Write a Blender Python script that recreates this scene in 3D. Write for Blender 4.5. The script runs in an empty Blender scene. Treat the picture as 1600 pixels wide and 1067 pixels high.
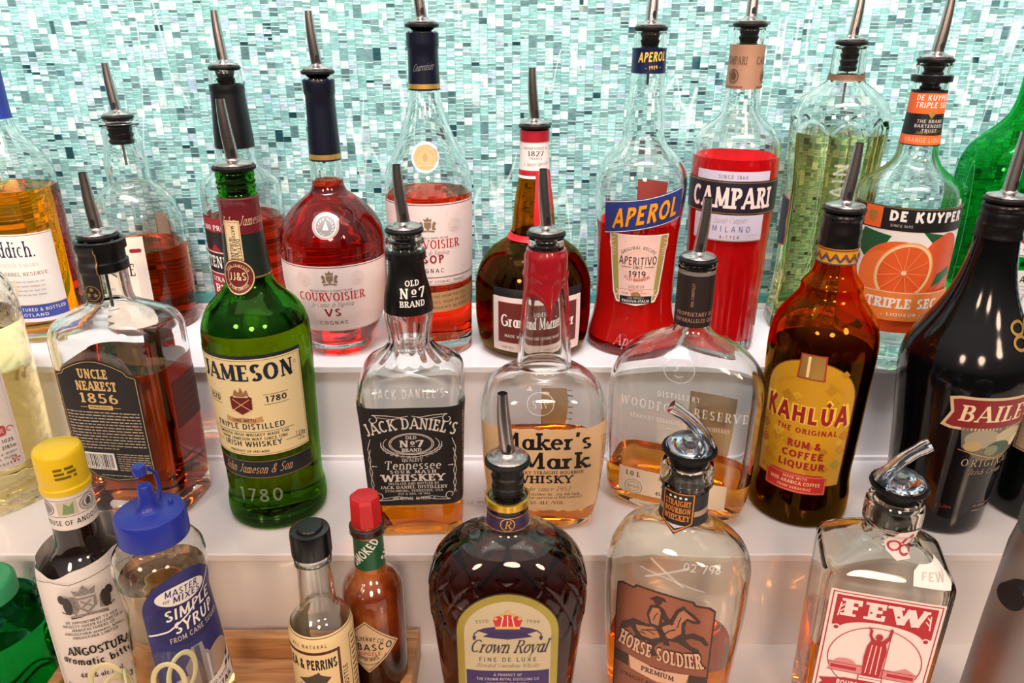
import bpy, bmesh, math, random
import numpy as np
from mathutils import Vector, Matrix

random.seed(7)
SC = bpy.context.scene
COL = SC.collection
MM = 0.001

# ------------------------------------------------------------------ camera
cam_data = bpy.data.cameras.new('camera')
cam_data.sensor_width = 36.0
cam_data.lens = 27.0                      # 1200 px of focal length on a 1600 px wide frame
cam_data.clip_start = 0.02
cam = bpy.data.objects.new('camera', cam_data)
COL.objects.link(cam)
cam.location = (0.0, 0.0, 0.51)
cam.rotation_euler = (math.radians(90 - 22.7), 0.0, 0.0)
SC.camera = cam

# ------------------------------------------------------------------ exposure and light paths
SC.view_settings.view_transform = 'Standard'
SC.view_settings.look = 'None'
SC.view_settings.gamma = 1.0
SC.view_settings.exposure = 0.75
SC.view_settings.use_curve_mapping = False
cy = SC.cycles
cy.max_bounces = 20
cy.diffuse_bounces = 4
cy.glossy_bounces = 6
cy.transmission_bounces = 18
cy.transparent_max_bounces = 12
cy.volume_bounces = 0
cy.caustics_refractive = True
cy.caustics_reflective = False
cy.blur_glossy = 0.3
cy.sample_clamp_indirect = 6.0

# ------------------------------------------------------------------ world: the dim bar room behind the camera
world = bpy.data.worlds.new('bar_room')
SC.world = world
world.use_nodes = True
wn = world.node_tree
wbg = wn.nodes['Background']
wtc = wn.nodes.new('ShaderNodeTexCoord')
wsep = wn.nodes.new('ShaderNodeSeparateXYZ')
wramp = wn.nodes.new('ShaderNodeValToRGB')
wn.links.new(wtc.outputs['Generated'], wsep.inputs[0])
wmap = wn.nodes.new('ShaderNodeMapRange')
wmap.inputs['From Min'].default_value = -1
wmap.inputs['From Max'].default_value = 1
wn.links.new(wsep.outputs['Z'], wmap.inputs['Value'])
wn.links.new(wmap.outputs['Result'], wramp.inputs['Fac'])
wramp.color_ramp.elements[0].position = 0.50
wramp.color_ramp.elements[0].color = (0.075, 0.058, 0.052, 1)
wramp.color_ramp.elements[1].position = 0.85
wramp.color_ramp.elements[1].color = (0.80, 0.70, 0.66, 1)
wn.links.new(wramp.outputs['Color'], wbg.inputs['Color'])
wbg.inputs['Strength'].default_value = 0.55


def area(name, loc, target, sx, sy, power, color):
    d = bpy.data.lights.new(name, 'AREA')
    d.shape = 'RECTANGLE'
    d.size, d.size_y = sx, sy
    d.energy = power
    d.color = color
    o = bpy.data.objects.new(name, d)
    COL.objects.link(o)
    o.location = loc
    o.rotation_euler = (Vector(target) - Vector(loc)).to_track_quat('-Z', 'Y').to_euler()
    return o


# long ceiling panel over the bar, a strip washing the tiled wall and the top shelf, small ceiling spots
area('ceiling_panel_light', (0.0, 0.25, 1.65), (0.0, 0.50, 0.0), 1.9, 0.5, 2.8, (1.0, 0.84, 0.72))
wash = area('wall_wash_light', (0.0, 0.45, 1.15), (0.0, 0.95, 0.20), 2.6, 0.10, 4.1, (0.92, 0.95, 1.0))
wash.data.spread = math.radians(46)
for x, y, z in ((-1.15, -1.2, 1.35), (0.12, -1.4, 1.22), (1.25, -1.15, 1.38)):
    area('bar_room_light', (x, y, z), (x * .5, 0.60, 0.15), 0.40, 0.40, 8.6, (1.0, 0.71, 0.51)).data.shape = 'DISK'
for i, (x, y) in enumerate([(-0.70, 0.28), (-0.28, 0.20), (0.06, 0.30), (0.40, 0.20), (0.76, 0.28)]):
    d = bpy.data.lights.new('ceiling_spot_light', 'POINT')
    d.energy = 0.4
    d.shadow_soft_size = 0.012
    d.color = (1.0, 0.94, 0.88)
    o = bpy.data.objects.new('ceiling_spot_light', d)
    COL.objects.link(o)
    o.location = (x, y, 1.45)


# ------------------------------------------------------------------ colours and materials
def lin(h):
    h = h.lstrip('#')
    v = [int(h[i:i + 2], 16) / 255 for i in (0, 2, 4)]
    return tuple(c / 12.92 if c <= 0.04045 else ((c + 0.055) / 1.055) ** 2.4 for c in v) + (1.0,)


_M = {}


def new_mat(name):
    m = bpy.data.materials.new(name)
    m.use_nodes = True
    return m, m.node_tree, m.node_tree.nodes['Principled BSDF']


def surf(name, hexcol, rough=0.5, metal=0.0, spec=0.5, coat=0.0, vary=0.06, scale=180.0, bump=0.0):
    """a plain surface with a little procedural mottling of its colour"""
    if name in _M:
        return _M[name]
    m, nt, p = new_mat(name)
    c = lin(hexcol)
    tc = nt.nodes.new('ShaderNodeTexCoord')
    no = nt.nodes.new('ShaderNodeTexNoise')
    no.inputs['Scale'].default_value = scale
    nt.links.new(tc.outputs['Object'], no.inputs['Vector'])
    rp = nt.nodes.new('ShaderNodeMix')
    rp.data_type = 'RGBA'
    rp.inputs[6].default_value = tuple(x * (1 - vary) for x in c[:3]) + (1,)
    rp.inputs[7].default_value = tuple(min(1, x * (1 + vary)) for x in c[:3]) + (1,)
    nt.links.new(no.outputs['Fac'], rp.inputs[0])
    nt.links.new(rp.outputs[2], p.inputs['Base Color'])
    if bump:
        b = nt.nodes.new('ShaderNodeBump')
        b.inputs['Strength'].default_value = bump
        b.inputs['Distance'].default_value = 0.001
        nt.links.new(no.outputs['Fac'], b.inputs['Height'])
        nt.links.new(b.outputs['Normal'], p.inputs['Normal'])
    p.inputs['Roughness'].default_value = rough
    p.inputs['Metallic'].default_value = metal
    p.inputs['Specular IOR Level'].default_value = spec
    p.inputs['Coat Weight'].default_value = coat
    _M[name] = m
    return m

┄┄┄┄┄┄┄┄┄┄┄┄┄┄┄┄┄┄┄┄

**Task to carry out:** Pictures excluded, repeat exactly the lines from the top of the material through the line with "cy.sample_clamp_indirect = 6.0", including both of those lines.

**Exercise solution:**
Write a Blender Python script that recreates this scene in 3D. Write for Blender 4.5. The script runs in an empty Blender scene. Treat the picture as 1600 pixels wide and 1067 pixels high.
import bpy, bmesh, math, random
import numpy as np
from mathutils import Vector, Matrix

random.seed(7)
SC = bpy.context.scene
COL = SC.collection
MM = 0.001

# ------------------------------------------------------------------ camera
cam_data = bpy.data.cameras.new('camera')
cam_data.sensor_width = 36.0
cam_data.lens = 27.0                      # 1200 px of focal length on a 1600 px wide frame
cam_data.clip_start = 0.02
cam = bpy.data.objects.new('camera', cam_data)
COL.objects.link(cam)
cam.location = (0.0, 0.0, 0.51)
cam.rotation_euler = (math.radians(90 - 22.7), 0.0, 0.0)
SC.camera = cam

# ------------------------------------------------------------------ exposure and light paths
SC.view_settings.view_transform = 'Standard'
SC.view_settings.look = 'None'
SC.view_settings.gamma = 1.0
SC.view_settings.exposure = 0.75
SC.view_settings.use_curve_mapping = False
cy = SC.cycles
cy.max_bounces = 20
cy.diffuse_bounces = 4
cy.glossy_bounces = 6
cy.transmission_bounces = 18
cy.transparent_max_bounces = 12
cy.volume_bounces = 0
cy.caustics_refractive = True
cy.caustics_reflective = False
cy.blur_glossy = 0.3
cy.sample_clamp_indirect = 6.0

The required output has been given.